--- START Records for the exercise ---

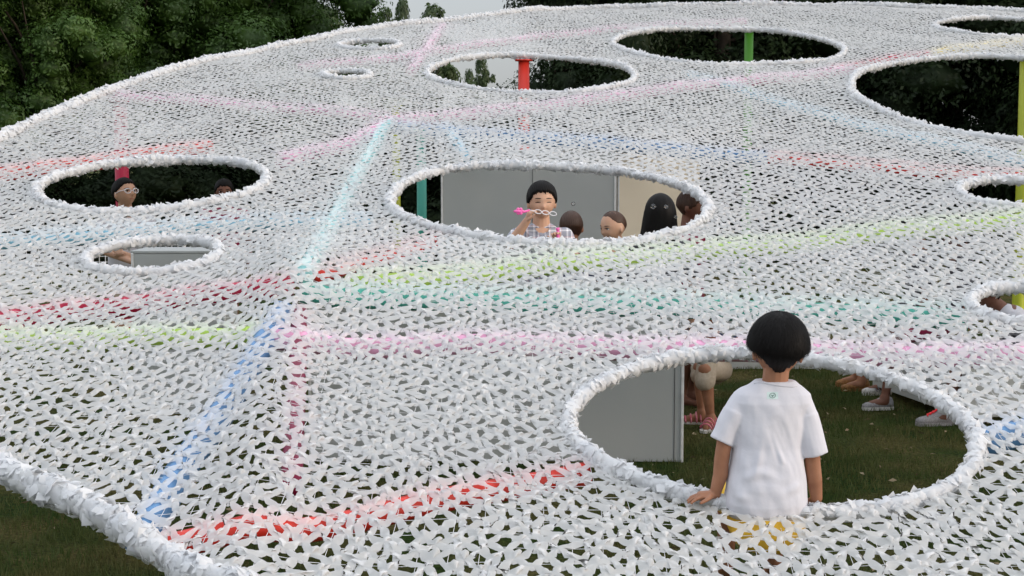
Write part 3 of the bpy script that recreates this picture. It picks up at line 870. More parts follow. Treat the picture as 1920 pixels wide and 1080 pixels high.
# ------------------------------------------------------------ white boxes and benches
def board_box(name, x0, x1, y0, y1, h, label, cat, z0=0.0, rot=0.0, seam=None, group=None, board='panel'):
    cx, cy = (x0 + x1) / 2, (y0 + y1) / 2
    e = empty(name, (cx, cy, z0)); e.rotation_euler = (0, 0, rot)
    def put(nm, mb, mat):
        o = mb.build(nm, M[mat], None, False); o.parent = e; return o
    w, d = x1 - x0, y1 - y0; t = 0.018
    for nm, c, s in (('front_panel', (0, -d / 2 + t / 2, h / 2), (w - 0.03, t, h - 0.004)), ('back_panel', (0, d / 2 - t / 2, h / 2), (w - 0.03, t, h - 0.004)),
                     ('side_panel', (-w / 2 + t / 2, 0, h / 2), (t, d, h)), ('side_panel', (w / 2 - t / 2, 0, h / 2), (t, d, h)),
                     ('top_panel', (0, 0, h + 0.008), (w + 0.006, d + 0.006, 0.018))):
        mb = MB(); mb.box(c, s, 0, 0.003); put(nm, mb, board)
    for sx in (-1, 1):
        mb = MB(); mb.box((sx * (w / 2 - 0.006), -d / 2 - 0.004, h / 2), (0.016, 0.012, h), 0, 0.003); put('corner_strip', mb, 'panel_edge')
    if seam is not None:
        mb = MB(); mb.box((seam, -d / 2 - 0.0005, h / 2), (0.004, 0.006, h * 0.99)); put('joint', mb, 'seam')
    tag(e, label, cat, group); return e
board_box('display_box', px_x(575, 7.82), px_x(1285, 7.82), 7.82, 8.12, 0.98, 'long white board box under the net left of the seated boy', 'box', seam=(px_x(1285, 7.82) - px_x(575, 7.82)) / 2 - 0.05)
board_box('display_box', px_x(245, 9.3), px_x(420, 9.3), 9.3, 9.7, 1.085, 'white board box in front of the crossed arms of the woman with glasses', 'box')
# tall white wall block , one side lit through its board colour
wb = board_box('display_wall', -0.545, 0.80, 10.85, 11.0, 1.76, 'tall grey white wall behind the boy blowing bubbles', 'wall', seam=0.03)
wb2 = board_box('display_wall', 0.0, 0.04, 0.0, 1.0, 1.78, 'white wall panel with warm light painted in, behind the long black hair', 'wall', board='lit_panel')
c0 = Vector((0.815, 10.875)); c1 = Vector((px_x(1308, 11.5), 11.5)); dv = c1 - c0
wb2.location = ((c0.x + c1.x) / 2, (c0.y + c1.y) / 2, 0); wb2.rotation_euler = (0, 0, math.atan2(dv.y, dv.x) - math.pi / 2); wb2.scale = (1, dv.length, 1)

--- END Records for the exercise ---
--- START Records for the exercise ---

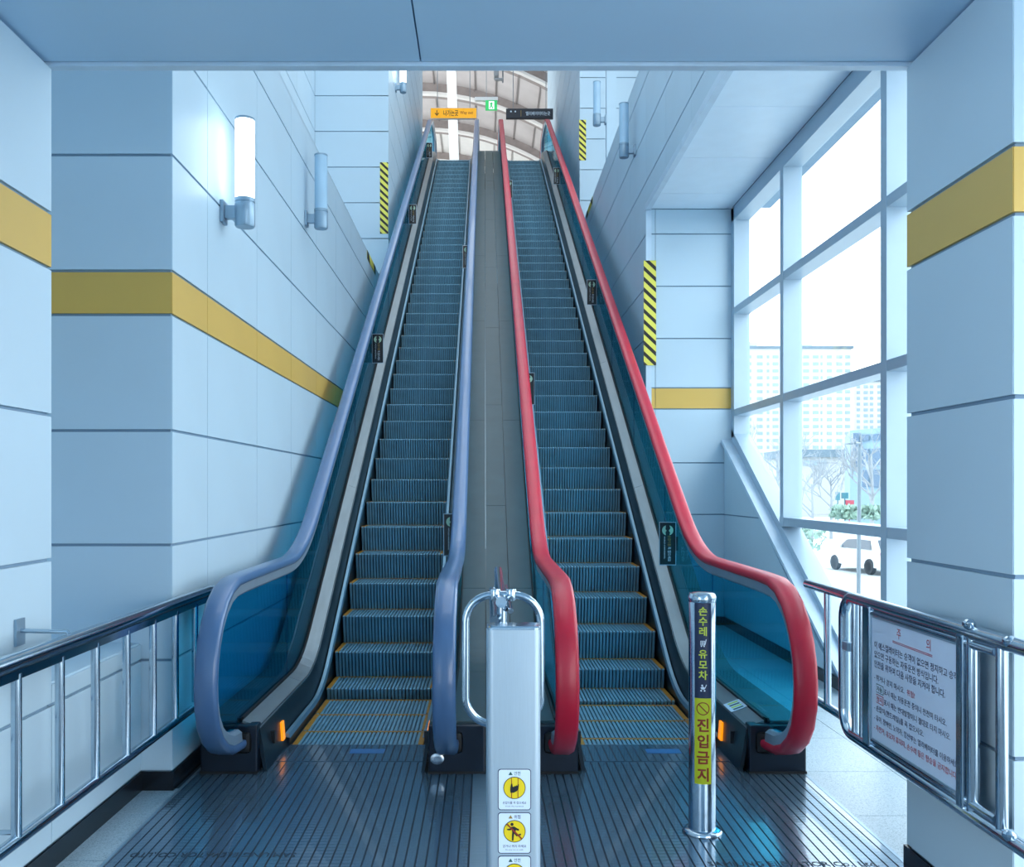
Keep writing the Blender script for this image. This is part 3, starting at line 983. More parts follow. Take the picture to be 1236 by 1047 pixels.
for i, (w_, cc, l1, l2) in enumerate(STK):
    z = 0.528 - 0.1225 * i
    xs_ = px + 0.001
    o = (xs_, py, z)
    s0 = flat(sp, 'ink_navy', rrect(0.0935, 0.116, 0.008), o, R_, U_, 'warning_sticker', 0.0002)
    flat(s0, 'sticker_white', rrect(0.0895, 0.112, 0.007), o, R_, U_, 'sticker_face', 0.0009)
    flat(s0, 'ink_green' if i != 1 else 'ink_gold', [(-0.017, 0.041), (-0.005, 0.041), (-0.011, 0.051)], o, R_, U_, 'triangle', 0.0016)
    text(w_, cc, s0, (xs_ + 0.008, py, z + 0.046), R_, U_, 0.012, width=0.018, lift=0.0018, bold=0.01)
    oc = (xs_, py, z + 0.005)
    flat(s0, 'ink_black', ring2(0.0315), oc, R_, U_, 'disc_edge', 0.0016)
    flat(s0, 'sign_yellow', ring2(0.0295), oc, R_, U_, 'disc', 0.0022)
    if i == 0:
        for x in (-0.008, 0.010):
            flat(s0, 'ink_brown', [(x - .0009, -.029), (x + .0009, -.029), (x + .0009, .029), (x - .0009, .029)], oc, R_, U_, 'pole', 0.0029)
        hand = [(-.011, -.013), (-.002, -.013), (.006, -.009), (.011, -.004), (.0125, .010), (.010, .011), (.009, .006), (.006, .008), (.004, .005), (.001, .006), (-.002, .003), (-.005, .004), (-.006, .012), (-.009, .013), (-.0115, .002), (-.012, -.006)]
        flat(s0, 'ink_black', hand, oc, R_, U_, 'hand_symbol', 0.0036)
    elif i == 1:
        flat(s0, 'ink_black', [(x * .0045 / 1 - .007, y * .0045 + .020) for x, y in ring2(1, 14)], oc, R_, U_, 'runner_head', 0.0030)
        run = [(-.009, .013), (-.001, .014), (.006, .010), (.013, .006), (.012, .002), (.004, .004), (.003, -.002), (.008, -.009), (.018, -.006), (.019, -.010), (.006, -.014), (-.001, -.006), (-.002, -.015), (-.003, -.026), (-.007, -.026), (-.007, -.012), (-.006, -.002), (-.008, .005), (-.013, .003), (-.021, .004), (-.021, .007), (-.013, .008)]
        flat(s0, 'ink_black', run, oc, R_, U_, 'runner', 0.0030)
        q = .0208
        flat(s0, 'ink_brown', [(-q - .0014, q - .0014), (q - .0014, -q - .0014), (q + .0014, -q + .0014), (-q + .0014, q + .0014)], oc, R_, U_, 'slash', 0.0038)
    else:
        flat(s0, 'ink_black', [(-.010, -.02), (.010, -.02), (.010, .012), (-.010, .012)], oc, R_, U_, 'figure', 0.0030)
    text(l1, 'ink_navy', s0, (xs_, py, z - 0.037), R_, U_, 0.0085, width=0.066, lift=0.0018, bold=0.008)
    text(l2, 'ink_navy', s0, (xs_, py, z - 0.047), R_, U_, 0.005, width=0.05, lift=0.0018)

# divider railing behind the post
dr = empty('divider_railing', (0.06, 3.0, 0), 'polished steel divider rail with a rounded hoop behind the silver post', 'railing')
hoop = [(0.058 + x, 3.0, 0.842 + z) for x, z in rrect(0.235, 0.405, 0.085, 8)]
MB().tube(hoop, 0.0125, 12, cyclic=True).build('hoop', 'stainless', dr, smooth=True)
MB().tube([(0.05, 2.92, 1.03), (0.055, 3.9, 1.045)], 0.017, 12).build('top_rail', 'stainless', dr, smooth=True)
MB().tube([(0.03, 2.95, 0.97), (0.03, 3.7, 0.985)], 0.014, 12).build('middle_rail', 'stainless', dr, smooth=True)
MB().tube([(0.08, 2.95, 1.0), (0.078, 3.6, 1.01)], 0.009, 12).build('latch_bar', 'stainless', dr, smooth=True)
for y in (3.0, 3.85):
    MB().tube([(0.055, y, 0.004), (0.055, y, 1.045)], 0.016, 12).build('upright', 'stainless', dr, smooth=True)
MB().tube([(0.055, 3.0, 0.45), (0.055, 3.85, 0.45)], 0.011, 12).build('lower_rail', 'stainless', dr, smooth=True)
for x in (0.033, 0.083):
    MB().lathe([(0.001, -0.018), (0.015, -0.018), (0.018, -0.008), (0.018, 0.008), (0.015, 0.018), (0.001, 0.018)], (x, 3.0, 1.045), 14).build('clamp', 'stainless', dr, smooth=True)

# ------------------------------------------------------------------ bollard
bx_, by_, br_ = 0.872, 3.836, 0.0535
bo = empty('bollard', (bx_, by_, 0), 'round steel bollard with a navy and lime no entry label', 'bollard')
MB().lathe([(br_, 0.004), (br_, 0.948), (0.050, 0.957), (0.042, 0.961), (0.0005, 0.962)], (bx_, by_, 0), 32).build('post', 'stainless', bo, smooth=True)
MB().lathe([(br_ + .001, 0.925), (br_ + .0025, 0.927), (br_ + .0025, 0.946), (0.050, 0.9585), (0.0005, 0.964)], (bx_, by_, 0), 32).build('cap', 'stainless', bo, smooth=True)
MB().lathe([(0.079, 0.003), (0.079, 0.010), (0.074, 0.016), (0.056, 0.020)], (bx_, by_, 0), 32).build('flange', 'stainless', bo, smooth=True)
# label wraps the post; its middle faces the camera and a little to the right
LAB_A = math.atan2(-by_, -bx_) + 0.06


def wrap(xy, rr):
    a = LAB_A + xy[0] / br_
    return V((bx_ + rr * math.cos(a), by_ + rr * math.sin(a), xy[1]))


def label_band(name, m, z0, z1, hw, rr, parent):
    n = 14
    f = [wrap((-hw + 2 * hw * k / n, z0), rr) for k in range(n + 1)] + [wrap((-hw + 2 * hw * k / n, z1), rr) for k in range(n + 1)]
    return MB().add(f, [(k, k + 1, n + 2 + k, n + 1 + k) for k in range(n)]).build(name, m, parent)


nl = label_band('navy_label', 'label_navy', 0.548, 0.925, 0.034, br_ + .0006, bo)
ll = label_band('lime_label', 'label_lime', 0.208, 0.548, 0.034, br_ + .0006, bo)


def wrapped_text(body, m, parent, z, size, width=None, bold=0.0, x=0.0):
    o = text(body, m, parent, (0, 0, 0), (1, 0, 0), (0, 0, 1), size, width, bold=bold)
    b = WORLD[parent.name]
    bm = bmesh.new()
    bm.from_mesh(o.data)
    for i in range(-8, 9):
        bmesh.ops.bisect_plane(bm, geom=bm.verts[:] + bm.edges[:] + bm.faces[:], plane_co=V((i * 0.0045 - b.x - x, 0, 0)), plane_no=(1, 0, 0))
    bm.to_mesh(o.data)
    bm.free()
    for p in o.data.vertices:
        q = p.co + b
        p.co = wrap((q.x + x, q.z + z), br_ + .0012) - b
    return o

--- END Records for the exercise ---

▸ Aim: Your task is to transcribe only the lines from the line containing "mb = MB(); mb.box(c, s, 0, 0.003);" through the line containing "wb2.location = ((c0.x", word for word.

▸ Written response:
        mb = MB(); mb.box(c, s, 0, 0.003); put(nm, mb, board)
    for sx in (-1, 1):
        mb = MB(); mb.box((sx * (w / 2 - 0.006), -d / 2 - 0.004, h / 2), (0.016, 0.012, h), 0, 0.003); put('corner_strip', mb, 'panel_edge')
    if seam is not None:
        mb = MB(); mb.box((seam, -d / 2 - 0.0005, h / 2), (0.004, 0.006, h * 0.99)); put('joint', mb, 'seam')
    tag(e, label, cat, group); return e
board_box('display_box', px_x(575, 7.82), px_x(1285, 7.82), 7.82, 8.12, 0.98, 'long white board box under the net left of the seated boy', 'box', seam=(px_x(1285, 7.82) - px_x(575, 7.82)) / 2 - 0.05)
board_box('display_box', px_x(245, 9.3), px_x(420, 9.3), 9.3, 9.7, 1.085, 'white board box in front of the crossed arms of the woman with glasses', 'box')
# tall white wall block , one side lit through its board colour
wb = board_box('display_wall', -0.545, 0.80, 10.85, 11.0, 1.76, 'tall grey white wall behind the boy blowing bubbles', 'wall', seam=0.03)
wb2 = board_box('display_wall', 0.0, 0.04, 0.0, 1.0, 1.78, 'white wall panel with warm light painted in, behind the long black hair', 'wall', board='lit_panel')
c0 = Vector((0.815, 10.875)); c1 = Vector((px_x(1308, 11.5), 11.5)); dv = c1 - c0
wb2.location = ((c0.x + c1.x) / 2, (c0.y + c1.y) / 2, 0); wb2.rotation_euler = (0, 0, math.atan2(dv.y, dv.x) - math.pi / 2); wb2.scale = (1, dv.length, 1)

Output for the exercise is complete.